Specifically, Bernhard Schulte Shipmanagement (Singapore) PTE LTD’s chief engineer and second engineer pleaded guilty of being involved in federal court.
It is reported that the fine is the largest ever imposed in the District of Hawaii for this type of offense. In addition, the company has to implement a robust Environmental Compliance Plan, which applies to all 38 vessels operated by the company that call on U.S. ports.
Based on the information presented at the court, the defendants illegally dumped bilge waste from the Topaz Express directly into the ocean, without properly processing it through pollution prevention equipment. Furthermore, the defendants admitted that the illegal actions were not recorded at the vessel’s oil record book, as it is required by law.
Specifically, on three separate occasions between May and July 2019, Bernhard, acting through Chief Engineer and Second Engineer, its employees, used a portable pneumatic pump and hose to bypass the ship’s pollution prevention equipment and discharge bilge waste directly into the ocean. They then failed to record the improper overboard discharges in the vessel’s oil record book.
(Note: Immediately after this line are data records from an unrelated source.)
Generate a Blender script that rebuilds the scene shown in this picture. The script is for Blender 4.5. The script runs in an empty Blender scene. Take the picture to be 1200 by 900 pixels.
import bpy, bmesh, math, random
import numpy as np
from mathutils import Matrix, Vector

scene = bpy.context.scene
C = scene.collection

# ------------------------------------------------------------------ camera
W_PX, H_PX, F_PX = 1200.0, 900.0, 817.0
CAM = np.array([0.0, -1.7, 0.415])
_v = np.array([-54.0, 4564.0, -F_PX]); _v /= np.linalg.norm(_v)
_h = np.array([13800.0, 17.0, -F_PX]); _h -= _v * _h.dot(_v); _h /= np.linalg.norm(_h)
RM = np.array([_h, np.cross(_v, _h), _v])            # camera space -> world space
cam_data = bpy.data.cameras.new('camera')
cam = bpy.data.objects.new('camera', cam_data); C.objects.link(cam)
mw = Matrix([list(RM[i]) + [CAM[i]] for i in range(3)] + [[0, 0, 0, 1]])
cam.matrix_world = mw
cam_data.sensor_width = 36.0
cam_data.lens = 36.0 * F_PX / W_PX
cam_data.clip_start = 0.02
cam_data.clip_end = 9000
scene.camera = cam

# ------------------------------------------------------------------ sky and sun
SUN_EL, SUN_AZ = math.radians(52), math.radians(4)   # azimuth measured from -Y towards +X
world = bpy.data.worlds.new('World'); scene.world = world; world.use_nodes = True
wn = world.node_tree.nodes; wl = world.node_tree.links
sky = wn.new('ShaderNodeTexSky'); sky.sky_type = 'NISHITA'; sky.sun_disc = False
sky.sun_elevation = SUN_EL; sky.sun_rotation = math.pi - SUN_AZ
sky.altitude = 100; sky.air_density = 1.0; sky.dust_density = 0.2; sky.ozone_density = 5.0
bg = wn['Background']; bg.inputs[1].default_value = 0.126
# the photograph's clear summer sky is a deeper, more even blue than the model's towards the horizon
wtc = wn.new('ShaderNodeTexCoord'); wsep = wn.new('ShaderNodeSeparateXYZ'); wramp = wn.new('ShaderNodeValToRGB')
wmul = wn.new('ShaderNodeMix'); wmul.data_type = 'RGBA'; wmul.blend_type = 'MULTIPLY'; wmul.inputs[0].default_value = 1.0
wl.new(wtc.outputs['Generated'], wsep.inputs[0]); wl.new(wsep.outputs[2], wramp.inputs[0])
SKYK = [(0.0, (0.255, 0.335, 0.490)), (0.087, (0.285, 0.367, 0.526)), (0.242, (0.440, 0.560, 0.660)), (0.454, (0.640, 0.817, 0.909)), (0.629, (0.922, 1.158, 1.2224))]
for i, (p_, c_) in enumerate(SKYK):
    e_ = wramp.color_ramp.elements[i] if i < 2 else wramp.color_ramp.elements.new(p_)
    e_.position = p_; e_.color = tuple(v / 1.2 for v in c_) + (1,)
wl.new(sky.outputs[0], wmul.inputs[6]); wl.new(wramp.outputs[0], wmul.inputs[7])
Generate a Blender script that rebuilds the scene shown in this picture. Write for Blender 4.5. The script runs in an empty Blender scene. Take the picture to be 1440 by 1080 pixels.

Moreover, it was revealed that during USCG’s inspection of the Topaz Express the Chief Engineer destroyed paper sounding sheets and altered a copy of the vessel’s electronic sounding log, in an effort to conceal how much bilge waste had been discharged overboard without being processed through the vessel’s pollution prevention equipment.
In light of this incident, U.S. Attorney Kenji M. Price commented that
Prosecutions like this one are important because, by holding companies accountable for the harm they cause to the ocean’s ecosystem, we do our part to protect the planet and its finite resources. In Hawaii, we are surrounded by the beauty of the Pacific Ocean, and companies that intentionally damage the ocean’s ecosystem must be held accountable for their criminal conduct.
This incident is not a first; The US Department of Justice has many times fined companies for falsely reporting or not reporting at all oil record books. For instance, the US Department of Justice fined two shipping companies, incorporated in Liberia, for failing to notify the USCG of a hazardous condition on one of their vessels and to violating the Act to Prevent Pollution from Ships (APPS) by presenting false documents to the Coast Guard that covered up vessel oil pollution.